You are more than what you are feeling at this moment.

I broke a phone. I actually was angry enough at my boss that I smacked my iPhone off of the corner of my desk until the screen cracked.

I look back on that and think how ridiculous that sounds. Even typing it I am shaking my head. What was I thinking? Not only did I not accomplish what I wanted with my boss, I also now had to deal with a phone that sliced my finger every time I swiped up.

I see now I wasn’t thinking, I was all feeling – pure full-bodied emotion! I felt powerful in all my righteous anger.

How did I get to that point? Usually, I operate on a pretty even keel but every time I had to interact with this person, I went to that place. Every single time. I spent a lot of time blaming this person, and to be honest he was a hard person to deal with. I think he even delighted in unmooring the people he worked with. But that had nothing to do with my reaction to him, other than to help justify my feelings of anger.

What I have come to realize about this situation and the many like it, was that I was my own worst enemy.
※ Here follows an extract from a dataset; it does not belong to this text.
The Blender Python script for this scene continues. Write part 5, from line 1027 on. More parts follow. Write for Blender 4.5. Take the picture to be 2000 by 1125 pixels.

I allowed my emotions to take over in a place where I needed to be accessing logic and reason.

I didn’t realize that his personality was a personal trigger for me. I didn’t realize that most of my interactions with him triggered my stress response, that on some level I perceived him as a threat and I kicked in to Fight, Flight, or Freeze.

Terry Real, of the Relational Life Institute refers to this as the whoosh- the triggered stress response that is accompanied by certain physical sensations, like a flush of your neck and face, a drop in the stomach, dry mouth or sometimes (I hate this one) inexplicable tears. With my clients, I work on gaining self-awareness about the whoosh and knowing your personal triggers and your particular body sensations.

Why spend time on this? So what? Yeah, you’re mad. You’re scared. You want to get the heck out of there. Why? Because physiology matters. It influences the way we think.

In that whoosh moment your thinking changes, as much as you think that you’re thinking rationally, you aren’t. Your thought actually kicks back to a more primitive part of your brain that is associated with survival, hence the Fight, Flight, or Freeze. It is also a place in your brain that brings back old memories of prior situations like the one you are in. So you’re not only reacting to the current situation, you are reacting to all of the situations like it that have happened in the past.

What are some ways this can get in your way at work (besides breaking a phone that will cost you $200 to replace with insurance)? It’s not just anger or flying off the handle, it’s:

  • Having a really good idea that you want to share at a meeting but you aren’t able to speak up.
  • Not having the words to say in the moment, but later your mind comes up with great response or solution.
  • Not hearing valuable feedback or developmental criticism because as soon as you heard something negative you shut down and got righteous.

Emotions are good, even the bad ones are good. We need to allow ourselves to feel them. Let them happen. Let them come and go the way they are designed to do.

Too often, we completely step into the emotion and start living from that feeling, making decisions that may not be balanced, basing our next steps on the assumptions and judgments that are only suited to that moment, not to the big picture.

Recognizing the whoosh is the first step in finding that balance. We need to know ourselves enough to know that we need time to get back to a place of rational thought, that our reaction is not a personal failing, but rather a result of the body’s natural response system – a system needs time to reset, to cool down.